Antes de que se convirtiera en un texto sagrado, El hobbit fue una novela infantil escrita por un filólogo excéntrico (como no puede ser de otra manera) y que se publicó justo el mismo año en que Walt Disney estrenaba su Blancanieves, motivo quizá de la inquina que profesó el viejo JRRT al mago de los dibujos animados.
Tras la adaptación al DVD previo paso por el cine de la trilogía de El señor de los anillos, y tras un azaroso periodo de pre-producción donde bailaron directores, nos llega ahora la precuela (pero menos), dirigida también por Peter Jackson y donde se tira de la novela y al mismo tiempo se rellenan los huecos de tiempo necesarios para hacer de un libro que podría haber sido adaptado perfectamente en una sola peli una nueva trilogía. Cómo van a inflar lo que queda del libro para llegar con él hasta 2014 escapa a mis entendederas, pero imagino que la elefantiasis característica del director y la productora se encargará de rizar el rizo sobre el rizo de las escenas de acción, despeñando, rescatando, volteando y volviendo a despeñar a todos los enanos y medianos que aparezcan de aquí a entonces.

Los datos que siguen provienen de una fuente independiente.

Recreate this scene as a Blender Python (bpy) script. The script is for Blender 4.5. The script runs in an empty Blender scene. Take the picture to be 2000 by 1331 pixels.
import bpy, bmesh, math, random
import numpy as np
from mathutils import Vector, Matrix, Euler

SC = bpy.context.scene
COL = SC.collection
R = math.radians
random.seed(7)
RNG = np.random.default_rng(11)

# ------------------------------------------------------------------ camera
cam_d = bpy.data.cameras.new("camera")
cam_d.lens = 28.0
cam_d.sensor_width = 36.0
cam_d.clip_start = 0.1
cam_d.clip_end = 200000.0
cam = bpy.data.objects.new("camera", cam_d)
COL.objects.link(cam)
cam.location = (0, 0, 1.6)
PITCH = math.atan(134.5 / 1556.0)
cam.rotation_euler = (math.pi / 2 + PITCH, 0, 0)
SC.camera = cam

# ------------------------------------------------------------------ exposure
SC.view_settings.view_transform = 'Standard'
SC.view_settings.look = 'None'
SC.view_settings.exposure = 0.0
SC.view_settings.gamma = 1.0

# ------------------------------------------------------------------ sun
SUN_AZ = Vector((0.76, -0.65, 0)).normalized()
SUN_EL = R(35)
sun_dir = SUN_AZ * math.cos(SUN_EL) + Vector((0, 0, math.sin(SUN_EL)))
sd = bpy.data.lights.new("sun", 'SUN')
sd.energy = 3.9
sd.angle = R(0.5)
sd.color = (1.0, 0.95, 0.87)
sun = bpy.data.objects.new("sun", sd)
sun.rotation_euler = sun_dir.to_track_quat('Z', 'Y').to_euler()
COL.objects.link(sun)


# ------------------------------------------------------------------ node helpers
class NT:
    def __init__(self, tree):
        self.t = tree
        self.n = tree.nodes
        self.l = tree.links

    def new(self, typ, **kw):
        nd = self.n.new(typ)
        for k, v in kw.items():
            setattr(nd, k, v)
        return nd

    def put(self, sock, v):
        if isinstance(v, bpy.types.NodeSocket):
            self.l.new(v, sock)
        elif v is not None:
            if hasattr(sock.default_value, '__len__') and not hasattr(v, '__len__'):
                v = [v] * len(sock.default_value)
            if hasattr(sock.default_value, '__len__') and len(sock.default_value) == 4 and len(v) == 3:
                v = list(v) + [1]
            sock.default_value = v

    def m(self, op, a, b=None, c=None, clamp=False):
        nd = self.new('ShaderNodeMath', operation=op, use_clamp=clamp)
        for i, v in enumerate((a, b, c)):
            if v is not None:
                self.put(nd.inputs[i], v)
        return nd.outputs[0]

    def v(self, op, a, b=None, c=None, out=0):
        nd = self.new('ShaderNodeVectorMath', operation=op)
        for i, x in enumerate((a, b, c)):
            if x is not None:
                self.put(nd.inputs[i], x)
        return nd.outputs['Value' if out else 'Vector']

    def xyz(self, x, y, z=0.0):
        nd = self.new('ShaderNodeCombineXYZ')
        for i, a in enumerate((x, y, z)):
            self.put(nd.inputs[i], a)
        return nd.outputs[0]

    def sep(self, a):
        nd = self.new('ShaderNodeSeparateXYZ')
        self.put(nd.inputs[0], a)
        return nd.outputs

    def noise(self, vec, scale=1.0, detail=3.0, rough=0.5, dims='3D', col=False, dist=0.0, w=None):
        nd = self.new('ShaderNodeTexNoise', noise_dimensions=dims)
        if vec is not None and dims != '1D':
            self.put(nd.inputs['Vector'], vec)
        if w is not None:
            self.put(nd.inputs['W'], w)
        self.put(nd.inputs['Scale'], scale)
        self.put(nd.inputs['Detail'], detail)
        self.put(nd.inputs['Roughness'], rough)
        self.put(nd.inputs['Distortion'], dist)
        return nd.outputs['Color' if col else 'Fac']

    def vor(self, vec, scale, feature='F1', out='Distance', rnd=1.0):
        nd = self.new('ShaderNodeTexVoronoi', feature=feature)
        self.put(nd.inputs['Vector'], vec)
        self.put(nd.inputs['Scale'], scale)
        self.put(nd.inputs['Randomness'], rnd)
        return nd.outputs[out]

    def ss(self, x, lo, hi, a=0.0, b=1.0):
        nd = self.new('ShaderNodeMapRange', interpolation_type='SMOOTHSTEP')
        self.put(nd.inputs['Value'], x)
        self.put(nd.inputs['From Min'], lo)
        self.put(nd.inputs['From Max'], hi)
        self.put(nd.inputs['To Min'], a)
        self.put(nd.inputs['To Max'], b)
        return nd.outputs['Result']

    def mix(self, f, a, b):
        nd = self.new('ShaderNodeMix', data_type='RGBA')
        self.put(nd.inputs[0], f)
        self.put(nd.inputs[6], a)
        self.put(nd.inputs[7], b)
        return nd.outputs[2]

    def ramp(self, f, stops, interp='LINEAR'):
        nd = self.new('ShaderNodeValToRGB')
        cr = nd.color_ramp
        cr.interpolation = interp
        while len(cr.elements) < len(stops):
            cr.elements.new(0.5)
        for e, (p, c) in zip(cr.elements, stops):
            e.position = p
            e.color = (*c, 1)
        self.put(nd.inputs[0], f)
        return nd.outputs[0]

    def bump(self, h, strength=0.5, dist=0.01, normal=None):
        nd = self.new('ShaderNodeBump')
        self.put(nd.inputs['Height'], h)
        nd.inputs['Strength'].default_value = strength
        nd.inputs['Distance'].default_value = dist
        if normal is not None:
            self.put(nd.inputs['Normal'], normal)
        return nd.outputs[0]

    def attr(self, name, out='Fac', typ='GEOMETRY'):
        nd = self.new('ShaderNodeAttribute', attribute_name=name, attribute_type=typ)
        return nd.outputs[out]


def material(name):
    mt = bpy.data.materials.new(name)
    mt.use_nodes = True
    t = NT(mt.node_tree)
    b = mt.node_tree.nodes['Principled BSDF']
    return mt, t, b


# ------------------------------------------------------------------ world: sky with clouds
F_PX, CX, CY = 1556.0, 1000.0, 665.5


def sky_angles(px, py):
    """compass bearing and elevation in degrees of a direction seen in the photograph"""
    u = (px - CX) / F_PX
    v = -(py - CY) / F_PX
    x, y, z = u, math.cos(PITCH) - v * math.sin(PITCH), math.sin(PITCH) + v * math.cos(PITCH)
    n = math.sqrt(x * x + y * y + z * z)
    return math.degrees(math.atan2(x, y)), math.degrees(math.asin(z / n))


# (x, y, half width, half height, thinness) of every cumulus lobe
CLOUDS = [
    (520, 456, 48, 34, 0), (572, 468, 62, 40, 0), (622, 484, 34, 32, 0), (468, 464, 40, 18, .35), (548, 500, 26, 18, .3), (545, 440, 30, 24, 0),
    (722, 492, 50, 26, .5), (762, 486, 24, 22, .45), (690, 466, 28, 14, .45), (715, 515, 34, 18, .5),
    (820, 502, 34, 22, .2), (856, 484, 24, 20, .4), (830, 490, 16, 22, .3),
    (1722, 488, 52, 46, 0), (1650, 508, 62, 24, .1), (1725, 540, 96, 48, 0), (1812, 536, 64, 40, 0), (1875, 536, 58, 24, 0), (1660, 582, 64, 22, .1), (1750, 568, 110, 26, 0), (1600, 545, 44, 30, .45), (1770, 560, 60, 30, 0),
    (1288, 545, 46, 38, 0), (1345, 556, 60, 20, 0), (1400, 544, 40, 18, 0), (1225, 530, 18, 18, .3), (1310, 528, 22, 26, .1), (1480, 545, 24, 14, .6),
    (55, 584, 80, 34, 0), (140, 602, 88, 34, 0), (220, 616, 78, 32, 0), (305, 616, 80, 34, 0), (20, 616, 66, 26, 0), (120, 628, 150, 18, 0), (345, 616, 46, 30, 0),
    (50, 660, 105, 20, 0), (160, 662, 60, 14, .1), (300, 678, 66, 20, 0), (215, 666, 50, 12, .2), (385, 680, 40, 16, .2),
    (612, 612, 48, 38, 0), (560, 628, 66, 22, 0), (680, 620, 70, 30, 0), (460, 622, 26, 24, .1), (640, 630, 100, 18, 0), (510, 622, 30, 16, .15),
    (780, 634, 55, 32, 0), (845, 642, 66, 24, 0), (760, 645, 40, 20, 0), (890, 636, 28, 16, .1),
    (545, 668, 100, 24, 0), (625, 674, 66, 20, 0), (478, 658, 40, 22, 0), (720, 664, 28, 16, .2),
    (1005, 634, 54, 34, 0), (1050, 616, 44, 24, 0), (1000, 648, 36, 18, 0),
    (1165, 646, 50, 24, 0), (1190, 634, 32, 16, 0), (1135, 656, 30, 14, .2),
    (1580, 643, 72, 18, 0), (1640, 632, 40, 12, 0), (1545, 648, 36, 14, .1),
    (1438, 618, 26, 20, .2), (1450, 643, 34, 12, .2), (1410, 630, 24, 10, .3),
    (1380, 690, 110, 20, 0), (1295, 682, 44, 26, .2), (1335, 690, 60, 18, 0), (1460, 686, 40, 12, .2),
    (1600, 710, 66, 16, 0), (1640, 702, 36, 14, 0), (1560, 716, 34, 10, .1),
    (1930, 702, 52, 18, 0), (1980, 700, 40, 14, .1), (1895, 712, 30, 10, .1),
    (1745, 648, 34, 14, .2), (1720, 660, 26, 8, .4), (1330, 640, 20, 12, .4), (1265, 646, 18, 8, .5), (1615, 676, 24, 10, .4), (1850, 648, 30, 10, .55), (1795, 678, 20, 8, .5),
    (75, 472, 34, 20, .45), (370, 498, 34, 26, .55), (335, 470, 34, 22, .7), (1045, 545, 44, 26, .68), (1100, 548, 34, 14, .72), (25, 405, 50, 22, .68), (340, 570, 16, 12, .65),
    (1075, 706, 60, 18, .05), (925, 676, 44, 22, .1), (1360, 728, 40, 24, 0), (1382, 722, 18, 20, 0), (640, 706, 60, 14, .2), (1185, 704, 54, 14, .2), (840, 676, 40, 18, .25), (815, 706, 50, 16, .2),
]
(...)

La película es larga y hay momentos en que, en efecto, se hace muy larga. Tiene que recurrir a flashbacks de relleno para informar sobre las motivaciones de los personajes (los enanos, especialmente) y curiosamente es ahí donde mejor funciona, cuando se entrega de nuevo a la espectacularidad característica de la otra trilogía. Cae, sin embargo, en algunos defectos de bulto: los enanos son indistinguibles, carentes de personalidad, y prácticamente se van las tres horas de metraje sin que sepamos cómo es cada uno; tampoco se distinguen mucho los orcos y los trasgos, y jugar al paralelismo con El señor de los anillos hace que, en el fondo, todo suene a visto y conocido... sin tener por qué serlo.
Lo peor es la dificultad de ensamblar un material que, insisto, es infantil y por tanto limpio y blanco, con el otro material de libros y biblias posteriores: en ese aspecto, el encuentro con los trolls o la aparición ridícula de los animalitos de Radagast el pardo chocan con las cabezas decapitadas, el canibalismo de Gollum o la crudeza de las escenas de batalla.
El libro es episódico y ese carácter, que funciona bien en letra impresa, se hace oneroso al trasladarlo a la imagen. La sucesión de pequeñas aventuras hace que alguna de ellas no tenga mucho interés (la escena con los gigantes me sacó literalmente de la película), mientras que parece excesivo el recurso al deus ex machina cada vez que las cosas se les ponen chungas a los viajeros. No hay mayor diferencia entre lo que es Bilbo y lo que será Frodo, y las proporciones entre enanos y hobbit no siempre se respetan.
El diseño de producción es apabullante. Gollum/Serkis está aquí aún mejor que en la trilogía. La escena del juego de adivinanzas está bien llevada (aunque no queda claro, quizá por cosa del doblaje, que Bilbo se pregunta a sí mismo primero qué tiene en el bolsillo) y el encuentro entre Gandalf y Galadriel es tan emotivo que casi se lee un romance entre líneas.
Lo mejor, la música de Howard Shore, en especial el uso del leitmotiv según los protagonistas de la acción sean elfos, orcos, la Comarca o los enanos, completando y redondeando su trabajo en la trilogía anterior. Entre los enanos, por cierto, están un irreconocible James Nesbitt (Jekyll) y un algo más reconocible (pero no mucho) Aidan Turner (el vampiro Mitchell de Being Human).
El prólogo entre Ian Holm y Elijah Wood, quizá innecesario, tiene su truco: las tres películas de El Hobbit se presentan, a su manera, como una especie de paréntesis mientras esperan la llegada de Gandalf a la Comarca. Cuando la nueva trilogía termine, enlazará posiblemente con el principio de El señor de los anillos, creando un bucle que permitirá verlas de continuo.